Cette révolution est en fait le début d'une gigantesque guerre civile d'ampleur continentale: le fascisme, le nazisme sont des ripostes à cette menace, avec toutes les conséquences que l'on sait. L'historien allemand Ernst Nolte l'a très bien démontré au grand scandale des historiens établis qui aiment à répéter les vérités de propagande dans l'espoir de “faire carrière”. Mais ces vérités, dûment démontrées en Allemagne ou dans les pays anglo-saxons, passent mal en France où sévit encore un lobby marxisant, qui impose encore et toujours ses interdits. Voir les déclarations ridicules de Lionel Jospin, impensables ailleurs en Europe. Voir le scandale causé par le livre de S. Courtois sur les 85 millions de morts du communisme, qui réduit à néant les constructions intellectuelles du négationnisme des établissements, qui, s'ils ont souvent trahi leurs idéaux de jeunesse, ont gardé intactes leur volonté de pourrir notre communauté. Mais ces viles canailles politiques n'ont plus l'ardeur de la jeunesse: ils ne croient plus en rien et n'ont plus au cœur que la haine et le ressentiment pour toutes les innovations qui pointent à l'horizon.

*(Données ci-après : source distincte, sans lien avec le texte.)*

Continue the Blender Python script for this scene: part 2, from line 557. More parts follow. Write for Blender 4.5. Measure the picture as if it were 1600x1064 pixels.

A leur tour de connaître la décrépitude et le mépris, des 20 à 30% de jeunes qu'ils condamnent au chômage, en dépit de leur beaux discours sur le “social”. Remercions Venner de nous avoir rendus, avec autant de sensibilité que d'érudition, les hautes figures de l'Amiral Koltchak, des généraux Dénikine, Korniloff ou Wrangel, de tous ces officiers, ces simples soldats blancs, héros d'autrefois qui nous convient à résister sans faiblir aux pourrisseurs et aux fanatiques.

 

Patrick CANAVAN.

 

Dominique VENNER, Les Blancs et les Rouges. Histoire de la guerre civile russe, Pygmalion 1997. 293 pages, 139 FF.